The 1972 amendments are unclear and ambiguous with respect to the question whether the Attorney General obtained Independent pattern or practice authority under Title VII against public employers while losing such authority in the case of private employers.

We conclude that this question of statutory interpretation should be resolved against the position of the Attorney General that he has independent pattern or practice authority against public employers in the absence of a referral from the EEOC for the reasons set out by District Judge Thomas in his Memorandum Opinion filed October 4, 1976, 435 F. Supp. 949 (1976) and for the reasons set out in the Opinion of the three judge District Court in the case of United States v. State of South Carolina, 445 F. Supp. 1094, 1110-11 (D.So.Car.1977). This conclusion is buttressed by the action of the Supreme Court in summarily affirming on appeal the decision of the three judge District Court in South Carolina, 434 U.S. 1026, 98 S. Ct. 756, 54 L. Ed. 2d 775 (1978). While the question is not entirely free from doubt, we believe that the Supreme Court necessarily affirmed the conclusion of the three judge District Court in South Carolina that the Attorney General's former independent pattern or practice authority under Title VII of the 1964 Civil Rights Act, including his new authority to bring such suits against public employers granted by the 1972 amendments thereto, did not survive the 1972 amendments and that referral by the EEOC to the Attorney General is necessary prior to the institution of such suits.
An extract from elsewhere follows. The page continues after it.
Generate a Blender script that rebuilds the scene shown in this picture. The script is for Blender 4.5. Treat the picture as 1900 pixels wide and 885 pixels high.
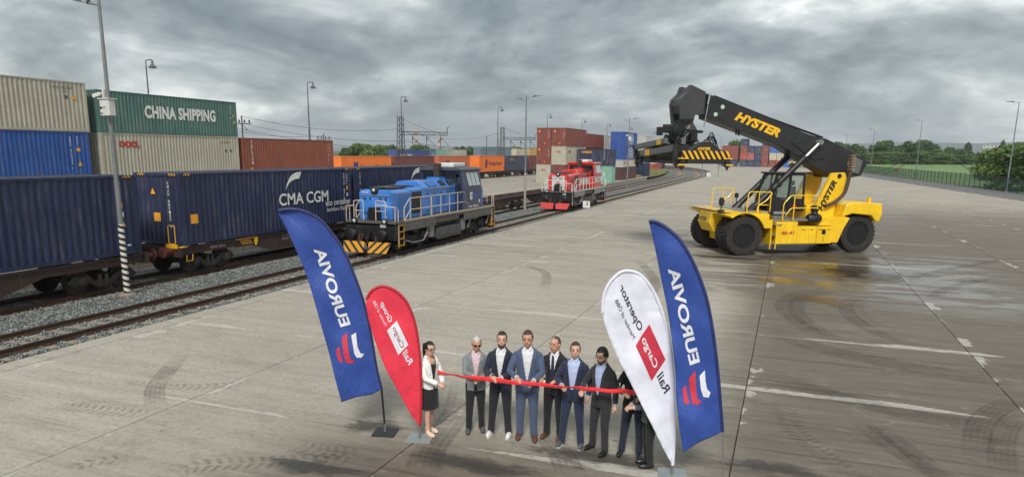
import bpy, bmesh, math, random
import numpy as np
from mathutils import Vector, Matrix
R = math.radians
random.seed(7)
rng = np.random.default_rng(7)
for _o in list(bpy.data.objects):
    bpy.data.objects.remove(_o)
sc = bpy.context.scene
COL = sc.collection

# ------------------------------------------------------------------ camera
CAM_H = 4.773
_p, _y, _r = R(11.555), R(-20.663), R(0.618)
FW = Vector((math.sin(_y)*math.cos(_p), math.cos(_y)*math.cos(_p), -math.sin(_p)))
RT = Vector((math.cos(_y), -math.sin(_y), 0))
UP = RT.cross(FW)
RT, UP = RT*math.cos(_r) + UP*math.sin(_r), UP*math.cos(_r) - RT*math.sin(_r)
cam = bpy.data.cameras.new('camera')
cam.sensor_width = 36
cam.lens = 1337/1900*36
cam.shift_y = (554.5-442.5)/1900
cam.clip_start = 0.1
cam.clip_end = 20000
camo = bpy.data.objects.new('camera', cam)
COL.objects.link(camo)
camo.matrix_world = Matrix(((RT.x, UP.x, -FW.x, 0), (RT.y, UP.y, -FW.y, 0), (RT.z, UP.z, -FW.z, CAM_H), (0, 0, 0, 1)))
sc.camera = camo
EYE = Vector((0, 0, CAM_H))

def ray(x, y):
    return RT*((x-950)/1337) + UP*((554.5-y)/1337) + FW
def on_z(x, y, z=0.0):
    r = ray(x, y); return EYE + r*((z-CAM_H)/r.z)
def on_x(x, y, X):
    r = ray(x, y); return EYE + r*(X/r.x)
def on_y(x, y, Y):
    r = ray(x, y); return EYE + r*(Y/r.y)
def at_depth(x, y, d):
    return EYE + ray(x, y)*d

# ------------------------------------------------------------------ world: overcast sky
SUN_EL, SUN_AZ = R(42), R(164)     # azimuth measured from +Y clockwise
w = bpy.data.worlds.new('World'); sc.world = w; w.use_nodes = True
nt = w.node_tree; nt.nodes.clear()
def wn(t, **k):
    n = nt.nodes.new(t)
    for a, b in k.items(): setattr(n, a, b)
    return n
out = wn('ShaderNodeOutputWorld'); bg = wn('ShaderNodeBackground')
sky = wn('ShaderNodeTexSky', sky_type='NISHITA', sun_disc=False, sun_elevation=SUN_EL, sun_rotation=SUN_AZ)
tc = wn('ShaderNodeTexCoord'); sep = wn('ShaderNodeSeparateXYZ')
nt.links.new(tc.outputs['Generated'], sep.inputs[0])
def wmath(op, a, b=None, c=None, clamp=False):
    n = wn('ShaderNodeMath', operation=op, use_clamp=clamp)
    for i, v in enumerate((a, b, c)):
        if v is None: continue
        if isinstance(v, (int, float)): n.inputs[i].default_value = v
        else: nt.links.new(v, n.inputs[i])
    return n.outputs[0]
zz = wmath('ADD', wmath('MAXIMUM', sep.outputs[2], 0.0), 0.36)
comb = wn('ShaderNodeCombineXYZ')
nt.links.new(wmath('DIVIDE', sep.outputs[0], zz), comb.inputs[0])
nt.links.new(wmath('DIVIDE', sep.outputs[1], zz), comb.inputs[1])
def wnoise(scale, detail, rough, dist=0.0, off=0.0):
    n = wn('ShaderNodeTexNoise'); n.inputs['Scale'].default_value = scale; n.inputs['Detail'].default_value = detail
    n.inputs['Roughness'].default_value = rough; n.inputs['Distortion'].default_value = dist
    m = wn('ShaderNodeMapping'); m.inputs['Location'].default_value = (off, off*0.7, off*1.3)
    nt.links.new(comb.outputs[0], m.inputs[0]); nt.links.new(m.outputs[0], n.inputs['Vector'])
    return n.outputs[0]
n1 = wnoise(1.75, 10, 0.56, 0.4, 21.3)
n2 = wnoise(5.2, 9, 0.6, 0.5, 3.1)
n3 = wnoise(0.8, 4, 0.5, 0.3, 8.0)
mix = wmath('ADD', wmath('ADD', wmath('MULTIPLY', n1, 0.52), wmath('MULTIPLY', n2, 0.16)), wmath('MULTIPLY', n3, 0.32))
ramp = wn('ShaderNodeValToRGB')
cr = ramp.color_ramp
cr.elements[0].position = 0.405; cr.elements[0].color = (0.062, 0.074, 0.080, 1)
cr.elements[1].position = 0.60; cr.elements[1].color = (0.62, 0.625, 0.60, 1)
for p_, c_ in ((0.452, (0.112, 0.128, 0.132, 1)), (0.495, (0.185, 0.202, 0.204, 1)), (0.54, (0.31, 0.326, 0.32, 1))):
    e_ = cr.elements.new(p_); e_.color = c_
nt.links.new(mix, ramp.inputs[0])
skm = wn('ShaderNodeMix', data_type='RGBA', blend_type='MULTIPLY'); skm.inputs[0].default_value = 1
nt.links.new(sky.outputs[0], skm.inputs[6]); skm.inputs[7].default_value = (0.09, 0.09, 0.09, 1)
mx = wn('ShaderNodeMix', data_type='RGBA'); mx.inputs[0].default_value = 0.93
nt.links.new(skm.outputs[2], mx.inputs[6]); nt.links.new(ramp.outputs[0], mx.inputs[7])
nt.links.new(mx.outputs[2], bg.inputs[0]); bg.inputs[1].default_value = 1.0
nt.links.new(bg.outputs[0], out.inputs[0])

# ------------------------------------------------------------------ sun, exposure
sl = bpy.data.lights.new('sun', 'SUN'); sl.energy = 1.5; sl.angle = R(16); sl.color = (1, 0.965, 0.91)
so = bpy.data.objects.new('sun', sl); COL.objects.link(so)
so.rotation_euler = Vector((-math.sin(SUN_AZ)*math.cos(SUN_EL), -math.cos(SUN_AZ)*math.cos(SUN_EL), -math.sin(SUN_EL))).to_track_quat('-Z', 'Y').to_euler()
so.location = (0, 0, 60)
vs = sc.view_settings
vs.view_transform = 'Standard'; vs.look = 'None'; vs.exposure = 1.16; vs.gamma = 1.0; vs.use_curve_mapping = False
sc.render.resolution_x, sc.render.resolution_y = 1024, 476
sc.cycles.use_denoising = True
sc.cycles.max_bounces = 6; sc.cycles.transparent_max_bounces = 12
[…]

Accordingly, the judgment of the District Court is hereby affirmed.

EDWARDS, Circuit Judge, dissenting.

Recognizing the strength of the argument made by the majority of the court, I am nonetheless persuaded that the subsequent adoption by Congress of President Carter's Plan to Consolidate Federal Equal Employment Opportunity Activities (by Reorganization Plan No. 1 of 1978) and its legislative history tips the balance of this closely disputed issue in the direction of plaintiff-appellant. For example, the Senate Report on the Reorganization Plan said as follows:

The 1972 amendments to the Civil Rights Act of 1964 amended the existing provision in the 1964 law regarding the Attorney General's authority to bring suits charging a "pattern or practice" of discrimination. That authority, which had been vested exclusively with the Attorney General, was to be shared with the EEOC for 2 years and thereafter transferred (effective March 24, 1974) to the EEOC except where the defendant is a State or Local Government. The Department of Justice was to retain jurisdiction to institute pattern or practice suits under title VII against State and Local Government employers subject to the Civil Rights Act.

However, subsequently the courts held that this residuum to the Justice Department relating to pattern or practice suits is dependent upon referral by the EEOC after that agency completes the same procedures specified by the Civil Rights Act for processing charges of discrimination in the private sector.

See also H.R.Rep. No. 95-1069, 95th Cong., 2d Sess. 8 (1978).

Recognizing also that it is rarely appropriate to rely upon a subsequent Congress to interpret what a preceding Congress has done, particularly when, as here, the Supreme Court by summary affirmance has adopted another view, nonetheless, I am persuaded that the previously disputed issues are directly interpreted by the subsequent history and that the Supreme Court would so find if a full record, including the President's Reorganization Plan No. 1 of 1978 and its adoption by Congress, were presented.

For these reasons, I respectfully dissent.